Anyone that works on a plastic saw will run into this eventually... Stripped thread. Stihl, Husky and most others have models where threads are formed by the factory insertion of the screw, and subsequent reinsertion has to be done really carefully at low torque or it strips out. I'm not talking about the big fat screws that hold the handles or buffers onto the likes of a 440, but the fine threaded screws found all over "occasional use saws".
Common repair techniques are :-
- Epoxy in the hole and screw the screw in. Great... until it needs to come a part. Thanks ebay seller...
- Put a short length of nylon trimmer line into the hole first - works well in non-critical holes.
- Stuff in a toothpick first, hmmm..
- Soldering iron in the hole - melt it. hmmmm... not if you need to apply torque...
-etc
You can get way with many of the above in non-critical positions, but if you need to apply torque and to adjust the held device, a better approach is needed.
This example is an MS290. The problem is the coil securing screws. Mine was stripped out on the top location. The coil needs to be adjusted and held securely.

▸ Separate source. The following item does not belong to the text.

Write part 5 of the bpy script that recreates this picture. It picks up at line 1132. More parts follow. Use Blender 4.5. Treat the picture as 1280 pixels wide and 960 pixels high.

I used brass woodworking inserts made for threading machine screws into wood. They were 10-32 by about 1/2 inch, but I re-threaded them in seconds (no drilling required) to M5- 0.8 - much more "stihl-like" and with better bolts available. They have a slot for a screw driver blade for insertion but this DOES NOT work in plastic - just breaks off...
Insert an M5 x 16 torx screw into the insert with the blade slot end DOWN. The slot acts as a cutter to cut the required threads.
Drill a 1/4 inch hole. Be carefull on the depth!!! I drill a series of 4 holes each increasing by 1/64 until a 1/4 is reached. This way it's easier to get the new larger hole in the exact same position as the original.
Using a T-handle T27 wrench, screw in the insert. It takes quite a bit of effort!
Finished result - better than new!
A dab of Loctite 242 (removable) on the new M5-20 screw, and it's finished.